### Extracted entries ###

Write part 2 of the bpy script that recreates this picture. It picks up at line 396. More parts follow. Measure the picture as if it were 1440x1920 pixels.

###
### Extracted entries ###

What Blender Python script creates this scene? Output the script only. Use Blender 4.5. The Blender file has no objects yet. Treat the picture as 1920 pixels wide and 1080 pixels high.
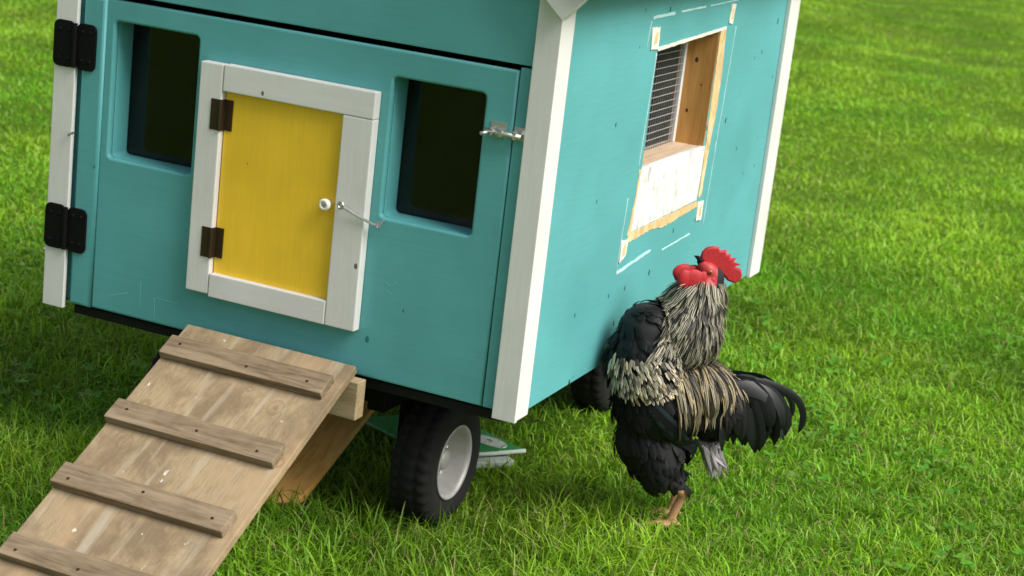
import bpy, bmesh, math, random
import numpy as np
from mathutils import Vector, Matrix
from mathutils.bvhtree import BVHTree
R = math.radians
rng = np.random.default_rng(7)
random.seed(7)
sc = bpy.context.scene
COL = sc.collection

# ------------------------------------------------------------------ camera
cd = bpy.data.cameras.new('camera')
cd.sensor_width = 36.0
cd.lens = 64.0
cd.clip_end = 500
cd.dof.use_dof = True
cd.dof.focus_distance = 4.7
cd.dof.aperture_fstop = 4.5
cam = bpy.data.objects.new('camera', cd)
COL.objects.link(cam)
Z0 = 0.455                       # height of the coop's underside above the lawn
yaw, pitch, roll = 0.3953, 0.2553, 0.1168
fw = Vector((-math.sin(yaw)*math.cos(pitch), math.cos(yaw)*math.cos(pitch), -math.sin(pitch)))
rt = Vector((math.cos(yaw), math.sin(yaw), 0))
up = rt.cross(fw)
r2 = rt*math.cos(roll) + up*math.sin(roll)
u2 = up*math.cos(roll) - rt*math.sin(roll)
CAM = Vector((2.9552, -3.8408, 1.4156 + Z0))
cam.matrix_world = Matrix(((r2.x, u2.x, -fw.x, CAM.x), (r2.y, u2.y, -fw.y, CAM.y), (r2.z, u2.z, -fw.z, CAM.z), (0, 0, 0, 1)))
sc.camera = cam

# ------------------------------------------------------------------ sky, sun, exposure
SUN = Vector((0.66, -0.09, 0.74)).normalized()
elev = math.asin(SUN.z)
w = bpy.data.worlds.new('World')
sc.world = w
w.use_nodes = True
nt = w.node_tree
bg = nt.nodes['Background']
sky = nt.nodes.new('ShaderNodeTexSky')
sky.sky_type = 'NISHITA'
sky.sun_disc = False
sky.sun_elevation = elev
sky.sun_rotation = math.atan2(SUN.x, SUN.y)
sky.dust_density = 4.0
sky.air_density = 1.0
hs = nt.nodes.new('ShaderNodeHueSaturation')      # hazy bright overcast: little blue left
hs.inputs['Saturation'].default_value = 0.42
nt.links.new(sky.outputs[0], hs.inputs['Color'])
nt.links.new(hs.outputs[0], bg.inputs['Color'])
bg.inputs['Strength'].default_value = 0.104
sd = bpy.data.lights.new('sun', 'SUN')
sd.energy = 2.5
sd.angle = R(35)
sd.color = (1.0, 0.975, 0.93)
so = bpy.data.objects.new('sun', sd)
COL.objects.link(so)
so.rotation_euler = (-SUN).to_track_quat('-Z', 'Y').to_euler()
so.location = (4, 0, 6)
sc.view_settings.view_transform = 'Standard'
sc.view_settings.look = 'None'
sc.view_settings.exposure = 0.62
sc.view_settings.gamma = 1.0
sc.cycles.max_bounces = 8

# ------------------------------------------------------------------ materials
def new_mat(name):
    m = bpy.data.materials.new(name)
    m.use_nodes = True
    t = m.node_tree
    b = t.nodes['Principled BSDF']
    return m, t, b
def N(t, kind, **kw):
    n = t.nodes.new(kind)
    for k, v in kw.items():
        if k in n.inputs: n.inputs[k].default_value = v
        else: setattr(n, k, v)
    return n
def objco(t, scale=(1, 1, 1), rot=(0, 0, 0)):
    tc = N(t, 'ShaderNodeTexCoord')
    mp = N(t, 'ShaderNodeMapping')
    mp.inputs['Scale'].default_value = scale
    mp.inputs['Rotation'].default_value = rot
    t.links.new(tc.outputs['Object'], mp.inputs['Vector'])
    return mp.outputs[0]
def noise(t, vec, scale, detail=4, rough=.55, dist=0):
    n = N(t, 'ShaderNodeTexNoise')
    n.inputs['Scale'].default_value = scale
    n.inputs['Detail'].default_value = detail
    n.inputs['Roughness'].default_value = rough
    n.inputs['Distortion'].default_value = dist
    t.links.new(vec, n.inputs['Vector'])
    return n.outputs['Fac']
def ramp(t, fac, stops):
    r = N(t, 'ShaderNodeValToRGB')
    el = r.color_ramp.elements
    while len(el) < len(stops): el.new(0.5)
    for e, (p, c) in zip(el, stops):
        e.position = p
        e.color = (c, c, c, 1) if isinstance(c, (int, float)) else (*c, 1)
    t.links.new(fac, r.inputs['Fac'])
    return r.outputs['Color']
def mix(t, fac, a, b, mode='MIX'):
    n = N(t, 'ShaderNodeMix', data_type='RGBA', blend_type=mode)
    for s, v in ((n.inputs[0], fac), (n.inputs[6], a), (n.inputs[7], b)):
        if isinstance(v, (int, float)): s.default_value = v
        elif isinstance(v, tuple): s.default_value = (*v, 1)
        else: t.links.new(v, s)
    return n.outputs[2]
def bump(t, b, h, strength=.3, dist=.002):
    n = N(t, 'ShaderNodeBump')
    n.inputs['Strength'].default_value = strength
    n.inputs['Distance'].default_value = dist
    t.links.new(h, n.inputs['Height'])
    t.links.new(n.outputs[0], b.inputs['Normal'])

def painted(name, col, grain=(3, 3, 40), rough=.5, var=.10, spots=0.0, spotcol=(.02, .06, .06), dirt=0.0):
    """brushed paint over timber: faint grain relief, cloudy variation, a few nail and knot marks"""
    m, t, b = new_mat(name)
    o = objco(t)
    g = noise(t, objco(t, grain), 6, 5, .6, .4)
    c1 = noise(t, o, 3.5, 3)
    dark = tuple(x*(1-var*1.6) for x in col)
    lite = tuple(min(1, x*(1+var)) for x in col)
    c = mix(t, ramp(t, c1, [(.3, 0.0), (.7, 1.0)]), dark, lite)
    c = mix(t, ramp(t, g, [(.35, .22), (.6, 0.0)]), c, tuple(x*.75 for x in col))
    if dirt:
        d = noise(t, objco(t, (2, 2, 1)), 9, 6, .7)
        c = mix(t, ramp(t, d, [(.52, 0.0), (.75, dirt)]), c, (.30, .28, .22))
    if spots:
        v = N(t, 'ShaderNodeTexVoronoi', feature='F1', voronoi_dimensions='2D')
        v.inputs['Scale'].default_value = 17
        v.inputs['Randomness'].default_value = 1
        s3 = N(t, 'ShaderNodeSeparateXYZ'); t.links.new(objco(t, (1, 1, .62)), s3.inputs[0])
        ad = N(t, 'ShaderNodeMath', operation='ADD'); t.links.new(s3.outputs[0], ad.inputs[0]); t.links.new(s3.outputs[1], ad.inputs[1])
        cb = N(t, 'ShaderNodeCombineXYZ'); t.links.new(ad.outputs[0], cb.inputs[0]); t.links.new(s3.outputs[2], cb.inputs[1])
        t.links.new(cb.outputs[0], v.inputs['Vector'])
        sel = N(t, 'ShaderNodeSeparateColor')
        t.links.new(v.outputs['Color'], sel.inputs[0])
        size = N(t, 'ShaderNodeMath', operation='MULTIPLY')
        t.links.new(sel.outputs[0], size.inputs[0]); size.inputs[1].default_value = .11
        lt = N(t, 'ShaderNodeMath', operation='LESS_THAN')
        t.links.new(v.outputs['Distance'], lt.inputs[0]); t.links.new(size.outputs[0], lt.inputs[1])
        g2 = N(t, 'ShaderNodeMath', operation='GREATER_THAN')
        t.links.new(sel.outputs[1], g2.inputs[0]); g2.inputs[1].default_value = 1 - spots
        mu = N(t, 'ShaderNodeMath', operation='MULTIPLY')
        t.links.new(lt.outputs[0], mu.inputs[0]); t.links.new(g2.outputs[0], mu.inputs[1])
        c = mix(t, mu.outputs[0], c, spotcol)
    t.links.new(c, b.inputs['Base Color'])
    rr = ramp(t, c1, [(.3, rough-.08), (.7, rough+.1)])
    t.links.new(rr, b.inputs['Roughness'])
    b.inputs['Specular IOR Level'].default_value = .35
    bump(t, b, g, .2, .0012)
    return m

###

### Short exercise
Above are some entries; copy exactly the lines from the line with "What Blender Python" through the line with "COL = sc.collection", both included, but none of the pictures.

### Result for this exercise
What Blender Python script creates this scene? Output the script only. Use Blender 4.5. The Blender file has no objects yet. Treat the picture as 1920 pixels wide and 1080 pixels high.
import bpy, bmesh, math, random
import numpy as np
from mathutils import Vector, Matrix
from mathutils.bvhtree import BVHTree
R = math.radians
rng = np.random.default_rng(7)
random.seed(7)
sc = bpy.context.scene
COL = sc.collection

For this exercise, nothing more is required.